La maldad de la bondad

Ser buena persona es militar en lo humano. Dicho así puede parecer estéril sacerdocio en aras de una dudosa divinidad y no afán social en la búsqueda de la fraternidad, pero lo es, y aquel que se aparta de esa obediencia no debería gozar de respeto social y menos aún permitirle que tomase las riendas sociales porque no es un ser social sino individual, aunque actúe en grupo, aunque se agrupe, y no deja de ser un mísero ambicioso y egoísta; malvado en todo caso, porque es de malvados obrar así. 

Expresada así la idea parece sencillo discernir entre hombres buenos y malos. Sin embargo, la tentación es advertir que es dificultoso, pero no lo es, no hay misterio, pese a que nos neguemos a reconocerlo no es arduo descifrar la naturaleza de las obras.
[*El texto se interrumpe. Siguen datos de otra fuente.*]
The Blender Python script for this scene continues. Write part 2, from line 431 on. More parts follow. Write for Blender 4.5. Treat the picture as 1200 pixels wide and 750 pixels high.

Y si nos lo parece no es porque no esté a la vista la diferencia sino porque nos gusta hacer pasar por complejo aquello que no tiene encaje en la complejidad, aquello que expresa lo que es por fuerza de su propia naturaleza. 

El maniqueísmo no es el problema, lo es la elección y su oportunidad. 

Cabe pues concluir que quien es malo lo es porque le viene bien serlo y quien es bueno lo es por una razón que ni él ni nadie en este mundo de hoy alcanza a comprender en su utilidad. No lo hacemos, decimos sí, pero no, y en esa disfunción del entendimiento sensible nos hallamos atrapados. Conocemos de sobra la bondad de lo malvado, pero nada sabemos de lo malo de ser buenos.